● Your objective
Quote verbatim the span of lines that begins the listing below and closes with the line containing "self.__dict__.update(locals())".

● Source material
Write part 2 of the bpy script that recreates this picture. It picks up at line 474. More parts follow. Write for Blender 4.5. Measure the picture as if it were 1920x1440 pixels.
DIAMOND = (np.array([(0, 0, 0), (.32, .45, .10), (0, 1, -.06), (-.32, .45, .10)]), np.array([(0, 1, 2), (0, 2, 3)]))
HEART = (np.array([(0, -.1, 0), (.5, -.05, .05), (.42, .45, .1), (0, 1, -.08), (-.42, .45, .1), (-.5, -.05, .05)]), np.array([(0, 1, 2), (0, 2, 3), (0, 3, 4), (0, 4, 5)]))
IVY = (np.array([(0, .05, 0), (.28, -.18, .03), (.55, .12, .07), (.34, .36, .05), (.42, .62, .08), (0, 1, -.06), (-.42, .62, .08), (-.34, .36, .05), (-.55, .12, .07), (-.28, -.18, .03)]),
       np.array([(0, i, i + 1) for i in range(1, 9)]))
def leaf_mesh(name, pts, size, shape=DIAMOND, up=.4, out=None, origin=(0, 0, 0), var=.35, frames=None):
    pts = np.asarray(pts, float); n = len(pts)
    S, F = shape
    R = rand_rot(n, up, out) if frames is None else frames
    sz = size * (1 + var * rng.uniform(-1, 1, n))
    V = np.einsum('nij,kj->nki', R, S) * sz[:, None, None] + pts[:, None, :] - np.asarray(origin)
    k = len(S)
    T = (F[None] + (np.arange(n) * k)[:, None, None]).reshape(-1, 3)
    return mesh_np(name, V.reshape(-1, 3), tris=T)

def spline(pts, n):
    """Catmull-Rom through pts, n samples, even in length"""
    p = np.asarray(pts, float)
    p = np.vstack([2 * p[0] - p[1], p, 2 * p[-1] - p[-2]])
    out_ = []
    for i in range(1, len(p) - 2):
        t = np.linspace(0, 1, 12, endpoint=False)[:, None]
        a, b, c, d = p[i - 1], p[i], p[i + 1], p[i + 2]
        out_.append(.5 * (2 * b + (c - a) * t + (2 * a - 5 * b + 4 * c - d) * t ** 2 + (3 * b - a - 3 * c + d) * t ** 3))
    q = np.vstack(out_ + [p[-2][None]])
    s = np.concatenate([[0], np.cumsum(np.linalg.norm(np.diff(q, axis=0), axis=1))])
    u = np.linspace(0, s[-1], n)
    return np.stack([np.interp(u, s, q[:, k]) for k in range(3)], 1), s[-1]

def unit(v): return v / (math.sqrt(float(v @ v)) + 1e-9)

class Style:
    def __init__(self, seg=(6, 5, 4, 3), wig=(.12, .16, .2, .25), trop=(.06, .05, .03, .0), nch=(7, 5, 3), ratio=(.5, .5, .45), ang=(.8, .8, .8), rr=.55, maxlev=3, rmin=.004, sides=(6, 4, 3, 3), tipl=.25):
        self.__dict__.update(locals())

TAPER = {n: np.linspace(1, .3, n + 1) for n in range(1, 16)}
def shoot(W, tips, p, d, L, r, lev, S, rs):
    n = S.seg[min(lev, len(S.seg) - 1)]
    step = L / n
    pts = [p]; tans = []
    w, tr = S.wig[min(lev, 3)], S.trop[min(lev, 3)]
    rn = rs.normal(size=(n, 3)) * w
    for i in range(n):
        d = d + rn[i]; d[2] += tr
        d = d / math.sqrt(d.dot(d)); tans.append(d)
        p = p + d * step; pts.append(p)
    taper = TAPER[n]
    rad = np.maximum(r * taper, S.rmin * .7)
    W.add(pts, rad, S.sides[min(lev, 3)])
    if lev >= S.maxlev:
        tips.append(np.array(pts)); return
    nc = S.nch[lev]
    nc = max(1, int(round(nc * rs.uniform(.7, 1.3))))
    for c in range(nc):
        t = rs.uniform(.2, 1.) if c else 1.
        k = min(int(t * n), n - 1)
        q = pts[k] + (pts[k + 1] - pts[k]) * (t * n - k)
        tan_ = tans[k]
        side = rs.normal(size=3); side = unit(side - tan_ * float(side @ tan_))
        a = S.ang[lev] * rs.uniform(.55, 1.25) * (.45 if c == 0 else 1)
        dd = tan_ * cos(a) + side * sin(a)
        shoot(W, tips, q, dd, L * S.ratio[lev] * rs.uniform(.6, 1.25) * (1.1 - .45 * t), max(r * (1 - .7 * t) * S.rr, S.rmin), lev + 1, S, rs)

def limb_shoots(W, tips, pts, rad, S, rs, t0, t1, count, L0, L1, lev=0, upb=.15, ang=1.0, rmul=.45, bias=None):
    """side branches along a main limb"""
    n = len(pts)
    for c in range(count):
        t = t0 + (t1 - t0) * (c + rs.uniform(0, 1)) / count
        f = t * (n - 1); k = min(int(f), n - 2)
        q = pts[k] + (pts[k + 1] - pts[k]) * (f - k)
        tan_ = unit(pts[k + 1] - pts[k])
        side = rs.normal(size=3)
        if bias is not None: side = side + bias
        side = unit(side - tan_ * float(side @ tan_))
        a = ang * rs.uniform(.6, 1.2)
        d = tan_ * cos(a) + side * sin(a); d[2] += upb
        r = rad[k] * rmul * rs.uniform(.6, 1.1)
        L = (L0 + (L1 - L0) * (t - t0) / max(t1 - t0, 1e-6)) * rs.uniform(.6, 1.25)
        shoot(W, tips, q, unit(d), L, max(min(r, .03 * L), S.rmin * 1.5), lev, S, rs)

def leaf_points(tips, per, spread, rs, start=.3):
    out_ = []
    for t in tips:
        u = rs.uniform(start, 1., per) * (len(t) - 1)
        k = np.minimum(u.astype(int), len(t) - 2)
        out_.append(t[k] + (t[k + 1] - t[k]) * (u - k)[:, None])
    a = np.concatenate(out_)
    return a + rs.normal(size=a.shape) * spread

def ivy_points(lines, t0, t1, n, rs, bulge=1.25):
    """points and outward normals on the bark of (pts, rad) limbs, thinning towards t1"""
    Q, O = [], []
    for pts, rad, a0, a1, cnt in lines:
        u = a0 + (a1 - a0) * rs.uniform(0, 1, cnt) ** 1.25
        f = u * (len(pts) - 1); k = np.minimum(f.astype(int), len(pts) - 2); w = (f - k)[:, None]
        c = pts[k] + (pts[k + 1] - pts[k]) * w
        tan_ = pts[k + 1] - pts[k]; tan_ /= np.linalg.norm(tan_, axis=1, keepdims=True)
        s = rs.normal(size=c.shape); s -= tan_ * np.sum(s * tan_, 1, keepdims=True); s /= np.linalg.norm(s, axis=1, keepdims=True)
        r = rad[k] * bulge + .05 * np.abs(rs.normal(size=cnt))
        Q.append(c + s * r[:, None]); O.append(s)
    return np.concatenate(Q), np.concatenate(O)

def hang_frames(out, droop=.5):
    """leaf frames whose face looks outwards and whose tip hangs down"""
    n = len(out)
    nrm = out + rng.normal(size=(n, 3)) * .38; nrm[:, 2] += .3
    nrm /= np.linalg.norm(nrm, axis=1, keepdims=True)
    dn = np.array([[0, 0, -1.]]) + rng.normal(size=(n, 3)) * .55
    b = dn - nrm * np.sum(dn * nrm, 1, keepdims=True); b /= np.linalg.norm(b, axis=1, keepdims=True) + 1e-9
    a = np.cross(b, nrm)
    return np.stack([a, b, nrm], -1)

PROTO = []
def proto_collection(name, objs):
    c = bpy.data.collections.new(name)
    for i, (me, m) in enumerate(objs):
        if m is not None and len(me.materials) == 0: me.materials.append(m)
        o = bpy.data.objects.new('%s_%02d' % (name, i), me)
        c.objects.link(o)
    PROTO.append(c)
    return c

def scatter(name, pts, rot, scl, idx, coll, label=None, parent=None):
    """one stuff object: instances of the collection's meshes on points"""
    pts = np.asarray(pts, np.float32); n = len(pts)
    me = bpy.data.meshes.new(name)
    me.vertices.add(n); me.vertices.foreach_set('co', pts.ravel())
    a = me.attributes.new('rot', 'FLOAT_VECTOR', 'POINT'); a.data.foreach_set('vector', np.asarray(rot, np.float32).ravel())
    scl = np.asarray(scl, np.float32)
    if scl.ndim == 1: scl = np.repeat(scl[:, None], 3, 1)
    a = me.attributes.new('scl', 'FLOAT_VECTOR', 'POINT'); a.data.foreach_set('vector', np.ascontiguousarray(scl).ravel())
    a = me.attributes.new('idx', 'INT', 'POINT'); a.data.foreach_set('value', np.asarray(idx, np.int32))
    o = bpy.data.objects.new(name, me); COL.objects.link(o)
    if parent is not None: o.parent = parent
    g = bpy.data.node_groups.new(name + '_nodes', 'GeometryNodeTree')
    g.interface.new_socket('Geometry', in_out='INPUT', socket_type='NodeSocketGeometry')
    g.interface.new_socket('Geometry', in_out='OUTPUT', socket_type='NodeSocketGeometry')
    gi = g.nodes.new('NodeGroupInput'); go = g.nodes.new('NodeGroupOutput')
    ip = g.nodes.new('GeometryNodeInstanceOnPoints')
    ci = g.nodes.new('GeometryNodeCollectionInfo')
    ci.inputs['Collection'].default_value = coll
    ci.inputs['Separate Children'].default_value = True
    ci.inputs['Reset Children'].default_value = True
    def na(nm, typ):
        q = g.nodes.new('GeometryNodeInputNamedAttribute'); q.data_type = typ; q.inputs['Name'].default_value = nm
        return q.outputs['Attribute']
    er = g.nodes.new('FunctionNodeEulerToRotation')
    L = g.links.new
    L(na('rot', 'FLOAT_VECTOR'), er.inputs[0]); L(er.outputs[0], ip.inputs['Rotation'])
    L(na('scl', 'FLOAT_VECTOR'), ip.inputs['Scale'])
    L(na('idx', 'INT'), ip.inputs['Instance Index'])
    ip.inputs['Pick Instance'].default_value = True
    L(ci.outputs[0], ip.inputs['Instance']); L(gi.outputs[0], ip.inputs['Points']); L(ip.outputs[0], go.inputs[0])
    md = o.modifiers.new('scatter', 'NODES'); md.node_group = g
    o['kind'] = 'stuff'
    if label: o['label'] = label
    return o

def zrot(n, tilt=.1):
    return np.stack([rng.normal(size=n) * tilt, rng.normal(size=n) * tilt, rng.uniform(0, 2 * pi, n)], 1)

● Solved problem
Write part 2 of the bpy script that recreates this picture. It picks up at line 474. More parts follow. Write for Blender 4.5. Measure the picture as if it were 1920x1440 pixels.
DIAMOND = (np.array([(0, 0, 0), (.32, .45, .10), (0, 1, -.06), (-.32, .45, .10)]), np.array([(0, 1, 2), (0, 2, 3)]))
HEART = (np.array([(0, -.1, 0), (.5, -.05, .05), (.42, .45, .1), (0, 1, -.08), (-.42, .45, .1), (-.5, -.05, .05)]), np.array([(0, 1, 2), (0, 2, 3), (0, 3, 4), (0, 4, 5)]))
IVY = (np.array([(0, .05, 0), (.28, -.18, .03), (.55, .12, .07), (.34, .36, .05), (.42, .62, .08), (0, 1, -.06), (-.42, .62, .08), (-.34, .36, .05), (-.55, .12, .07), (-.28, -.18, .03)]),
       np.array([(0, i, i + 1) for i in range(1, 9)]))
def leaf_mesh(name, pts, size, shape=DIAMOND, up=.4, out=None, origin=(0, 0, 0), var=.35, frames=None):
    pts = np.asarray(pts, float); n = len(pts)
    S, F = shape
    R = rand_rot(n, up, out) if frames is None else frames
    sz = size * (1 + var * rng.uniform(-1, 1, n))
    V = np.einsum('nij,kj->nki', R, S) * sz[:, None, None] + pts[:, None, :] - np.asarray(origin)
    k = len(S)
    T = (F[None] + (np.arange(n) * k)[:, None, None]).reshape(-1, 3)
    return mesh_np(name, V.reshape(-1, 3), tris=T)

def spline(pts, n):
    """Catmull-Rom through pts, n samples, even in length"""
    p = np.asarray(pts, float)
    p = np.vstack([2 * p[0] - p[1], p, 2 * p[-1] - p[-2]])
    out_ = []
    for i in range(1, len(p) - 2):
        t = np.linspace(0, 1, 12, endpoint=False)[:, None]
        a, b, c, d = p[i - 1], p[i], p[i + 1], p[i + 2]
        out_.append(.5 * (2 * b + (c - a) * t + (2 * a - 5 * b + 4 * c - d) * t ** 2 + (3 * b - a - 3 * c + d) * t ** 3))
    q = np.vstack(out_ + [p[-2][None]])
    s = np.concatenate([[0], np.cumsum(np.linalg.norm(np.diff(q, axis=0), axis=1))])
    u = np.linspace(0, s[-1], n)
    return np.stack([np.interp(u, s, q[:, k]) for k in range(3)], 1), s[-1]

def unit(v): return v / (math.sqrt(float(v @ v)) + 1e-9)

class Style:
    def __init__(self, seg=(6, 5, 4, 3), wig=(.12, .16, .2, .25), trop=(.06, .05, .03, .0), nch=(7, 5, 3), ratio=(.5, .5, .45), ang=(.8, .8, .8), rr=.55, maxlev=3, rmin=.004, sides=(6, 4, 3, 3), tipl=.25):
        self.__dict__.update(locals())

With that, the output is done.